Outdoor Portraits - How to Get the Best Camera Settings

Taking Great Outdoor Portraits

Step 1 – There are many who think that natural light is great for outdoor portraits, and for the most part, they’re right. However, it can be quite difficult to control and there are times when lighting conditions can be unruly. Nevertheless, there are some basic things that you can pre-set on your camera in order for you to shoot in just about any outdoor condition. For starters, set the ISO to the lowest possible figure for sharp images. Also, make sure that your shutter speed is fast enough that it won’t blur out images, especially when you have shaky hands or when you’re trying to convey motion in your images.

Step 2 – It also helps to have a fast lens in hand in order to blur out the background. By fast lens, it means that the lens can have a wider aperture as compared to others. There are camera lenses out there wherein you can purchase for your camera that has apertures of f/2.8, or f/1.8, or even f/1.4. The lower the number in the aperture reading, the wider the lens is opened, and the shallower the depth of field that you will be working with. The shallower the depth of field, the creamier the background gets.

Step 3 – If you want to shoot into the sun while your model is standing right behind that big ball of fire in the sky, you might want to use an external flash device to fill in the shadows. Otherwise, when you’re doing this type of outdoor portrait photography, your subject will be completely dark, unless of course you’re going for this type of image.

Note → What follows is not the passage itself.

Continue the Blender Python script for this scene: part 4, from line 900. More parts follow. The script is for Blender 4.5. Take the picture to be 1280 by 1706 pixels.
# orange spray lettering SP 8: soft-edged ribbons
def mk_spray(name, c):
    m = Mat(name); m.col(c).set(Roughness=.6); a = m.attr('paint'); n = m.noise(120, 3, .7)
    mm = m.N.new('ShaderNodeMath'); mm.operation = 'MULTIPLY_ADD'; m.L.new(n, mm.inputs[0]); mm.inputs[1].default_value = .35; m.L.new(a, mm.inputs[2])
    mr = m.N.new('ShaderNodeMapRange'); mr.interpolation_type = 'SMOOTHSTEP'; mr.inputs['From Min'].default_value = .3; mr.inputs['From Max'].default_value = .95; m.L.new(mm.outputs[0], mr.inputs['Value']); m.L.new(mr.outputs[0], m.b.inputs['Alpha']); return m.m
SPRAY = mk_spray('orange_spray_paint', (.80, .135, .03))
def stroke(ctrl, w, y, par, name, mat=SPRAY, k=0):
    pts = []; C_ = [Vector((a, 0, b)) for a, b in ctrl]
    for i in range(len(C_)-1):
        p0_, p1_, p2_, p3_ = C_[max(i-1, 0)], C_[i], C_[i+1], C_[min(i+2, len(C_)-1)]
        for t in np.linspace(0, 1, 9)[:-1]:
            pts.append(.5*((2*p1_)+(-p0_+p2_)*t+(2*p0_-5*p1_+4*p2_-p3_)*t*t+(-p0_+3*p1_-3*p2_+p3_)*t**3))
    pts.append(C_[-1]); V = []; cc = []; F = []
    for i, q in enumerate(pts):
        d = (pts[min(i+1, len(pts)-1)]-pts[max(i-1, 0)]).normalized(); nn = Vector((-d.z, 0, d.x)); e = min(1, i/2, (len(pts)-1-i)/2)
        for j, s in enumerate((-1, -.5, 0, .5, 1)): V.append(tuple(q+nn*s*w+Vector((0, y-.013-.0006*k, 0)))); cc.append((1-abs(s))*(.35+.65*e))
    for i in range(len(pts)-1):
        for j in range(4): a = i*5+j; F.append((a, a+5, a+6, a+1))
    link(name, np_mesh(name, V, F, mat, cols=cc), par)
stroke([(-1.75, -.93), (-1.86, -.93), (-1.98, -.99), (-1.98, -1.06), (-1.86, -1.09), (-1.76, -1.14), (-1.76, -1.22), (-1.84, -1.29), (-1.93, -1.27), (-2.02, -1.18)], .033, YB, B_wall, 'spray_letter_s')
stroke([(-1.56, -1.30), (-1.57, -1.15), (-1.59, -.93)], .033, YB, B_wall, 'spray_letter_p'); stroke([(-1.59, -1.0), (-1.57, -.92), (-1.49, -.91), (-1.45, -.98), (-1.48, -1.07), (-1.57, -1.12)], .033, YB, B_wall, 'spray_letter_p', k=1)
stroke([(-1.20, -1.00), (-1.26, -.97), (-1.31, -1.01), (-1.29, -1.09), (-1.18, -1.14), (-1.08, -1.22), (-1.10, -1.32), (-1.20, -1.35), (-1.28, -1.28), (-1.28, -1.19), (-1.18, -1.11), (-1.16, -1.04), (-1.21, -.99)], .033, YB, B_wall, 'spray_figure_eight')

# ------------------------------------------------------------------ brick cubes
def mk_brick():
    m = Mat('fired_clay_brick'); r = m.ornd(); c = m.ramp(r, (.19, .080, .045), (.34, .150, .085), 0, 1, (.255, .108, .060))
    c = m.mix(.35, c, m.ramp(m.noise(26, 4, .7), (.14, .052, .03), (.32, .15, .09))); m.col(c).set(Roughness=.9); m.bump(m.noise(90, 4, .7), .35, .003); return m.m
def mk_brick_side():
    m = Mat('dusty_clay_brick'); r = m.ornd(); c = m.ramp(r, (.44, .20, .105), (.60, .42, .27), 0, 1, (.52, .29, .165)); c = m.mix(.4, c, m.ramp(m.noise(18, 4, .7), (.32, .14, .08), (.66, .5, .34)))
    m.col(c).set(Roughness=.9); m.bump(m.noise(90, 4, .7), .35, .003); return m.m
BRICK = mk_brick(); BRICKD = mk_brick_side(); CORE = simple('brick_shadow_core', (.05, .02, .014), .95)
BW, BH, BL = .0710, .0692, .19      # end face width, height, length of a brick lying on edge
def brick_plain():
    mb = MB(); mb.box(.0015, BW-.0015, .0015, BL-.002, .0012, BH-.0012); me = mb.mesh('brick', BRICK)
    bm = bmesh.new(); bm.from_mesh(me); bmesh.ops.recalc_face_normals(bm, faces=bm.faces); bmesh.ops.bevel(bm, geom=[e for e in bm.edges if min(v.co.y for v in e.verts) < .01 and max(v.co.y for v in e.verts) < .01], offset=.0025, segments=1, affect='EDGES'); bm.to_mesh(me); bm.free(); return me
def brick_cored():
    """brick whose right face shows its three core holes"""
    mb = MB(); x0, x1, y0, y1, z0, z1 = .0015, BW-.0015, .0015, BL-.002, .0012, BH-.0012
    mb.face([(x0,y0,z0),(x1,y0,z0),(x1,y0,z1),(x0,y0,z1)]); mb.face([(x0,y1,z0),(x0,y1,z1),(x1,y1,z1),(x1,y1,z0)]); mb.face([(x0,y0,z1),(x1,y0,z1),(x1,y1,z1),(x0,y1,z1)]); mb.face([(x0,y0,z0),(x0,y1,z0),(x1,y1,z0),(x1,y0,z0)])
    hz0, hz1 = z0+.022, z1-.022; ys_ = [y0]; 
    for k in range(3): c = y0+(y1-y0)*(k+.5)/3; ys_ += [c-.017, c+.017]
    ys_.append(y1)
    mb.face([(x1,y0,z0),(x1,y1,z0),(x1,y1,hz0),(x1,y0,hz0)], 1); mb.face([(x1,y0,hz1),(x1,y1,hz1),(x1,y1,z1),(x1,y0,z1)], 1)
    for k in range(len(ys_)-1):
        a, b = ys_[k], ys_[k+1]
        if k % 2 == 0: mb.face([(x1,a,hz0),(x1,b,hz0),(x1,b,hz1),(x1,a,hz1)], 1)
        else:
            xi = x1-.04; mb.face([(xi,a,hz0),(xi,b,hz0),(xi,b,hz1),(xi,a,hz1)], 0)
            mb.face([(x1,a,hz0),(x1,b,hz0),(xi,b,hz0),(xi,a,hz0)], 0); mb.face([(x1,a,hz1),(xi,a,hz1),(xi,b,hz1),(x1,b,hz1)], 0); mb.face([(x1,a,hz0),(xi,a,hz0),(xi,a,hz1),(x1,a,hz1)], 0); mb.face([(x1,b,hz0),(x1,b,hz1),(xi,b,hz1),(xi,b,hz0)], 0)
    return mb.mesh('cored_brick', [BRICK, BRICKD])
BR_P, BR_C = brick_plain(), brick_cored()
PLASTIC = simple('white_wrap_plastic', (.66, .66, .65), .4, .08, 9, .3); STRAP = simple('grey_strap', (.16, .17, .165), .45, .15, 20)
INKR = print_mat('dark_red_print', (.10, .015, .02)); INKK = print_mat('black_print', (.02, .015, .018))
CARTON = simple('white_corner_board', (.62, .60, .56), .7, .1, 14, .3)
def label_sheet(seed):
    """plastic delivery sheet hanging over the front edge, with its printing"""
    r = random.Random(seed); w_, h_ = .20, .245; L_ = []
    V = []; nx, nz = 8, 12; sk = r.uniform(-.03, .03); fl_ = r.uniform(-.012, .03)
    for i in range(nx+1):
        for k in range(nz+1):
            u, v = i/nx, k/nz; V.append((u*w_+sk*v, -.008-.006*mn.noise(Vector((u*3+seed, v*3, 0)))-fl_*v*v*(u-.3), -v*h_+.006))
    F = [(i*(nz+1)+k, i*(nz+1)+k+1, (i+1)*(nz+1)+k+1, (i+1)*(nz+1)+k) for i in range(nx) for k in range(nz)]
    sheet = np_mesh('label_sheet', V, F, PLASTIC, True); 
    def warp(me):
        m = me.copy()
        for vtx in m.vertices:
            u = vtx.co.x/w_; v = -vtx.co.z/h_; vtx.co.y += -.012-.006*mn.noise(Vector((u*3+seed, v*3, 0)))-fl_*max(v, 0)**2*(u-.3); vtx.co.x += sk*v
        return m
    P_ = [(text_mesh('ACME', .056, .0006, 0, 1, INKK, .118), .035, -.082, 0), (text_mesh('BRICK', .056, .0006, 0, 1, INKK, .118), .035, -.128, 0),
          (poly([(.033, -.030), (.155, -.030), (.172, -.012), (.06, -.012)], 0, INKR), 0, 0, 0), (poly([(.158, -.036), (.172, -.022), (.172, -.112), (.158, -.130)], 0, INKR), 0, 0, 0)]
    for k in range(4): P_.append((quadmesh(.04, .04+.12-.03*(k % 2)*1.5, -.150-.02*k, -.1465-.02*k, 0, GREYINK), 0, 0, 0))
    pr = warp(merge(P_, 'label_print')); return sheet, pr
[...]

Step 4 – You can also do outdoor portraits while you’re indoors. This is when you’re making use of window lights to brighten up your subjects. If you’re going for this setup, once again, make sure that the ISO is as low as possible for the shot. If your camera can’t compensate for the dark image, then lower down the shutter speed and widen the opening on the lens a bit more. If all else fails, bump up the ISO, but only do so in small increments so that you won’t risk getting noise in your images.